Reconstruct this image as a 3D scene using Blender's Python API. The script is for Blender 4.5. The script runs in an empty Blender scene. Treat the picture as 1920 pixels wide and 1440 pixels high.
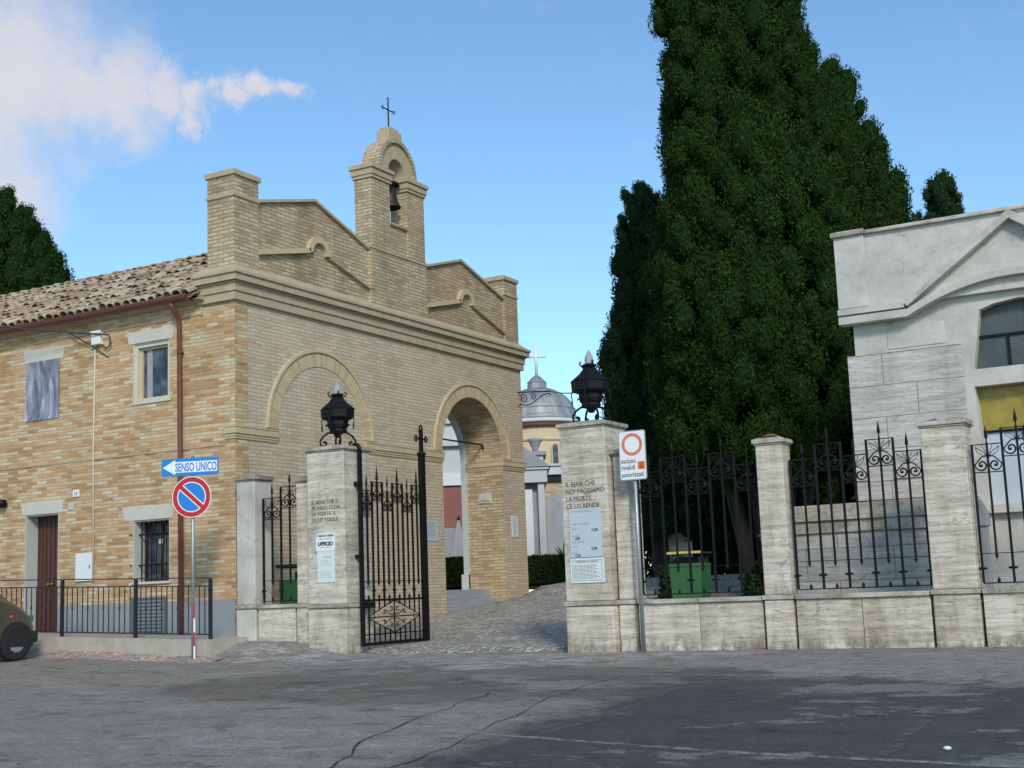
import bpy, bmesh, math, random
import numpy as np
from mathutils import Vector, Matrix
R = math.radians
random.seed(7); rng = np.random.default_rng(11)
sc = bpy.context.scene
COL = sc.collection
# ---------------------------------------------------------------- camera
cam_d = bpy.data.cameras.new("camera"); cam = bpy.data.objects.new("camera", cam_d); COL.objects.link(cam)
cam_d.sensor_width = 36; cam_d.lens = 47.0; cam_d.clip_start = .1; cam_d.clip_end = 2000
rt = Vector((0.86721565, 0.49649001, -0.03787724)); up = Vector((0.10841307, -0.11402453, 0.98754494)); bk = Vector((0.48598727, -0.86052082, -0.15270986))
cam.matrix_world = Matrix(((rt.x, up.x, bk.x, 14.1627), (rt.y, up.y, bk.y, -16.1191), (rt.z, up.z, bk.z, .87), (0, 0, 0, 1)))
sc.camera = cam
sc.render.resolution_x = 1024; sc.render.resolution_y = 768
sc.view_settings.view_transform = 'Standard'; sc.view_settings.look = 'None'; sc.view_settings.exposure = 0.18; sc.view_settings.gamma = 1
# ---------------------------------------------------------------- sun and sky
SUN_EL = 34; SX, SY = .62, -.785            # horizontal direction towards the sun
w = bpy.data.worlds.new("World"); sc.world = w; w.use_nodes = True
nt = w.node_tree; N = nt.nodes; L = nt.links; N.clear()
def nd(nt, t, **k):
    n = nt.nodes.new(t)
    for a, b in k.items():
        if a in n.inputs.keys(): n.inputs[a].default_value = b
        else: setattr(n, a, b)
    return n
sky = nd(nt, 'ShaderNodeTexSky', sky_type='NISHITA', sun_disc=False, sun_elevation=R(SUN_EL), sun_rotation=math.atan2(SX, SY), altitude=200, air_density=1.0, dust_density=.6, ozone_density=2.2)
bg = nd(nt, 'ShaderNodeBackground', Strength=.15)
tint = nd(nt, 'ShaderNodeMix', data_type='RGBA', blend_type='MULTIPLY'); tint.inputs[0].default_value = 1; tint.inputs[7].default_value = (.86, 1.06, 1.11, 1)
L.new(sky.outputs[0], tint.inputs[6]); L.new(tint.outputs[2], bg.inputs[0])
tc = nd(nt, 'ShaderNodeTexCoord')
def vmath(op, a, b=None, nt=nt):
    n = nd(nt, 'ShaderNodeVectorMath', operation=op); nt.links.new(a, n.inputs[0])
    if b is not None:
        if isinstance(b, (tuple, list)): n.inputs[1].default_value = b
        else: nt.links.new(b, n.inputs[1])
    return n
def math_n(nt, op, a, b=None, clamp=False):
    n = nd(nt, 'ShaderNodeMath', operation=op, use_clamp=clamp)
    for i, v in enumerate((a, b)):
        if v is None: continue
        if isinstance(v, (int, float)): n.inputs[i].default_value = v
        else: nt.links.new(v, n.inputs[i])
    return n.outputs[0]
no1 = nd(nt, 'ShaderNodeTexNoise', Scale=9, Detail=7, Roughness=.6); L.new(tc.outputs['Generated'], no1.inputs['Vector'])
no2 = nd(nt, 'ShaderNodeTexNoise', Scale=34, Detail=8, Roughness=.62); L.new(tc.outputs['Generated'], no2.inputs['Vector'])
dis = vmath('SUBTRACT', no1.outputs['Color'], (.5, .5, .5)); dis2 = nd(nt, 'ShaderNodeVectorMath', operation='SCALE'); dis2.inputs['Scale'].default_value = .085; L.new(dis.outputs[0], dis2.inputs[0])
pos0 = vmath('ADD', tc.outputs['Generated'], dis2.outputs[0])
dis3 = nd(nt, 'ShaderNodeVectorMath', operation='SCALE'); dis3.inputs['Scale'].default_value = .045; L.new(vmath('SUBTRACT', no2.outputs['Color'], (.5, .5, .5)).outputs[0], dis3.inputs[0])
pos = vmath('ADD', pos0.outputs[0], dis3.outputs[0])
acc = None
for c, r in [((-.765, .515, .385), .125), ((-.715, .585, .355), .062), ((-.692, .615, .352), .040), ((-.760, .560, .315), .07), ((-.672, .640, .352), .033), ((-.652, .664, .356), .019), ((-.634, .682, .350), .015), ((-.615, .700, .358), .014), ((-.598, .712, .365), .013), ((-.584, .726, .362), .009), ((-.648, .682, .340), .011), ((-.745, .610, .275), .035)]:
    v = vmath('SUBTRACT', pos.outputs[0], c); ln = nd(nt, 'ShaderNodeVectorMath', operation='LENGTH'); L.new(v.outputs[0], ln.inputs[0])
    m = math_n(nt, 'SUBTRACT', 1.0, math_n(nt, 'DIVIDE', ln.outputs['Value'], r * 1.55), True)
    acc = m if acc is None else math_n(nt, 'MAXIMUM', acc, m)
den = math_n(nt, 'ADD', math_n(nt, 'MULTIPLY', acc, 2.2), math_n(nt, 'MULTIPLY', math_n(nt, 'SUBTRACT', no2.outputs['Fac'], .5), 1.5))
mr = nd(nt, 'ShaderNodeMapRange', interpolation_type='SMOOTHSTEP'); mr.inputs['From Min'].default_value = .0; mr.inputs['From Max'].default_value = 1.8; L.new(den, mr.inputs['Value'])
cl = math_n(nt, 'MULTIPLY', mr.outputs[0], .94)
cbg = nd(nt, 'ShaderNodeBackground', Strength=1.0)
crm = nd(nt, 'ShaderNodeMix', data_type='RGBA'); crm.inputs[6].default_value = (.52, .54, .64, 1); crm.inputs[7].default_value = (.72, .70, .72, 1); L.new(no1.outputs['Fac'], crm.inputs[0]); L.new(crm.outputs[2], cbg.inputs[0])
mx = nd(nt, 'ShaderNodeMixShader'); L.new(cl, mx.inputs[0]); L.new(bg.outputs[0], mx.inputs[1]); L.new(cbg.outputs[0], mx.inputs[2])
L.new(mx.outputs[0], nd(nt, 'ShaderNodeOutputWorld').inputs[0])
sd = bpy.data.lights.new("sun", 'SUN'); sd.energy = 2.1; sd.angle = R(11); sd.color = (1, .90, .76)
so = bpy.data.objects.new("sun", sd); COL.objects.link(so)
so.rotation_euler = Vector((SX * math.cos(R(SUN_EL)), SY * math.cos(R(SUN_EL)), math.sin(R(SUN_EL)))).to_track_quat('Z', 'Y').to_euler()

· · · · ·

- **The task**:
Transcribe all the lines above exactly, apart from the pictures.

- **Response for this exercise**:
Reconstruct this image as a 3D scene using Blender's Python API. The script is for Blender 4.5. The script runs in an empty Blender scene. Treat the picture as 1920 pixels wide and 1440 pixels high.
import bpy, bmesh, math, random
import numpy as np
from mathutils import Vector, Matrix
R = math.radians
random.seed(7); rng = np.random.default_rng(11)
sc = bpy.context.scene
COL = sc.collection
# ---------------------------------------------------------------- camera
cam_d = bpy.data.cameras.new("camera"); cam = bpy.data.objects.new("camera", cam_d); COL.objects.link(cam)
cam_d.sensor_width = 36; cam_d.lens = 47.0; cam_d.clip_start = .1; cam_d.clip_end = 2000
rt = Vector((0.86721565, 0.49649001, -0.03787724)); up = Vector((0.10841307, -0.11402453, 0.98754494)); bk = Vector((0.48598727, -0.86052082, -0.15270986))
cam.matrix_world = Matrix(((rt.x, up.x, bk.x, 14.1627), (rt.y, up.y, bk.y, -16.1191), (rt.z, up.z, bk.z, .87), (0, 0, 0, 1)))
sc.camera = cam
sc.render.resolution_x = 1024; sc.render.resolution_y = 768
sc.view_settings.view_transform = 'Standard'; sc.view_settings.look = 'None'; sc.view_settings.exposure = 0.18; sc.view_settings.gamma = 1
# ---------------------------------------------------------------- sun and sky
SUN_EL = 34; SX, SY = .62, -.785            # horizontal direction towards the sun
w = bpy.data.worlds.new("World"); sc.world = w; w.use_nodes = True
nt = w.node_tree; N = nt.nodes; L = nt.links; N.clear()
def nd(nt, t, **k):
    n = nt.nodes.new(t)
    for a, b in k.items():
        if a in n.inputs.keys(): n.inputs[a].default_value = b
        else: setattr(n, a, b)
    return n
sky = nd(nt, 'ShaderNodeTexSky', sky_type='NISHITA', sun_disc=False, sun_elevation=R(SUN_EL), sun_rotation=math.atan2(SX, SY), altitude=200, air_density=1.0, dust_density=.6, ozone_density=2.2)
bg = nd(nt, 'ShaderNodeBackground', Strength=.15)
tint = nd(nt, 'ShaderNodeMix', data_type='RGBA', blend_type='MULTIPLY'); tint.inputs[0].default_value = 1; tint.inputs[7].default_value = (.86, 1.06, 1.11, 1)
L.new(sky.outputs[0], tint.inputs[6]); L.new(tint.outputs[2], bg.inputs[0])
tc = nd(nt, 'ShaderNodeTexCoord')
def vmath(op, a, b=None, nt=nt):
    n = nd(nt, 'ShaderNodeVectorMath', operation=op); nt.links.new(a, n.inputs[0])
    if b is not None:
        if isinstance(b, (tuple, list)): n.inputs[1].default_value = b
        else: nt.links.new(b, n.inputs[1])
    return n
def math_n(nt, op, a, b=None, clamp=False):
    n = nd(nt, 'ShaderNodeMath', operation=op, use_clamp=clamp)
    for i, v in enumerate((a, b)):
        if v is None: continue
        if isinstance(v, (int, float)): n.inputs[i].default_value = v
        else: nt.links.new(v, n.inputs[i])
    return n.outputs[0]
no1 = nd(nt, 'ShaderNodeTexNoise', Scale=9, Detail=7, Roughness=.6); L.new(tc.outputs['Generated'], no1.inputs['Vector'])
no2 = nd(nt, 'ShaderNodeTexNoise', Scale=34, Detail=8, Roughness=.62); L.new(tc.outputs['Generated'], no2.inputs['Vector'])
dis = vmath('SUBTRACT', no1.outputs['Color'], (.5, .5, .5)); dis2 = nd(nt, 'ShaderNodeVectorMath', operation='SCALE'); dis2.inputs['Scale'].default_value = .085; L.new(dis.outputs[0], dis2.inputs[0])
pos0 = vmath('ADD', tc.outputs['Generated'], dis2.outputs[0])
dis3 = nd(nt, 'ShaderNodeVectorMath', operation='SCALE'); dis3.inputs['Scale'].default_value = .045; L.new(vmath('SUBTRACT', no2.outputs['Color'], (.5, .5, .5)).outputs[0], dis3.inputs[0])
pos = vmath('ADD', pos0.outputs[0], dis3.outputs[0])
acc = None
for c, r in [((-.765, .515, .385), .125), ((-.715, .585, .355), .062), ((-.692, .615, .352), .040), ((-.760, .560, .315), .07), ((-.672, .640, .352), .033), ((-.652, .664, .356), .019), ((-.634, .682, .350), .015), ((-.615, .700, .358), .014), ((-.598, .712, .365), .013), ((-.584, .726, .362), .009), ((-.648, .682, .340), .011), ((-.745, .610, .275), .035)]:
    v = vmath('SUBTRACT', pos.outputs[0], c); ln = nd(nt, 'ShaderNodeVectorMath', operation='LENGTH'); L.new(v.outputs[0], ln.inputs[0])
    m = math_n(nt, 'SUBTRACT', 1.0, math_n(nt, 'DIVIDE', ln.outputs['Value'], r * 1.55), True)
    acc = m if acc is None else math_n(nt, 'MAXIMUM', acc, m)
den = math_n(nt, 'ADD', math_n(nt, 'MULTIPLY', acc, 2.2), math_n(nt, 'MULTIPLY', math_n(nt, 'SUBTRACT', no2.outputs['Fac'], .5), 1.5))
mr = nd(nt, 'ShaderNodeMapRange', interpolation_type='SMOOTHSTEP'); mr.inputs['From Min'].default_value = .0; mr.inputs['From Max'].default_value = 1.8; L.new(den, mr.inputs['Value'])
cl = math_n(nt, 'MULTIPLY', mr.outputs[0], .94)
cbg = nd(nt, 'ShaderNodeBackground', Strength=1.0)
crm = nd(nt, 'ShaderNodeMix', data_type='RGBA'); crm.inputs[6].default_value = (.52, .54, .64, 1); crm.inputs[7].default_value = (.72, .70, .72, 1); L.new(no1.outputs['Fac'], crm.inputs[0]); L.new(crm.outputs[2], cbg.inputs[0])
mx = nd(nt, 'ShaderNodeMixShader'); L.new(cl, mx.inputs[0]); L.new(bg.outputs[0], mx.inputs[1]); L.new(cbg.outputs[0], mx.inputs[2])
L.new(mx.outputs[0], nd(nt, 'ShaderNodeOutputWorld').inputs[0])
sd = bpy.data.lights.new("sun", 'SUN'); sd.energy = 2.1; sd.angle = R(11); sd.color = (1, .90, .76)
so = bpy.data.objects.new("sun", sd); COL.objects.link(so)
so.rotation_euler = Vector((SX * math.cos(R(SUN_EL)), SY * math.cos(R(SUN_EL)), math.sin(R(SUN_EL)))).to_track_quat('Z', 'Y').to_euler()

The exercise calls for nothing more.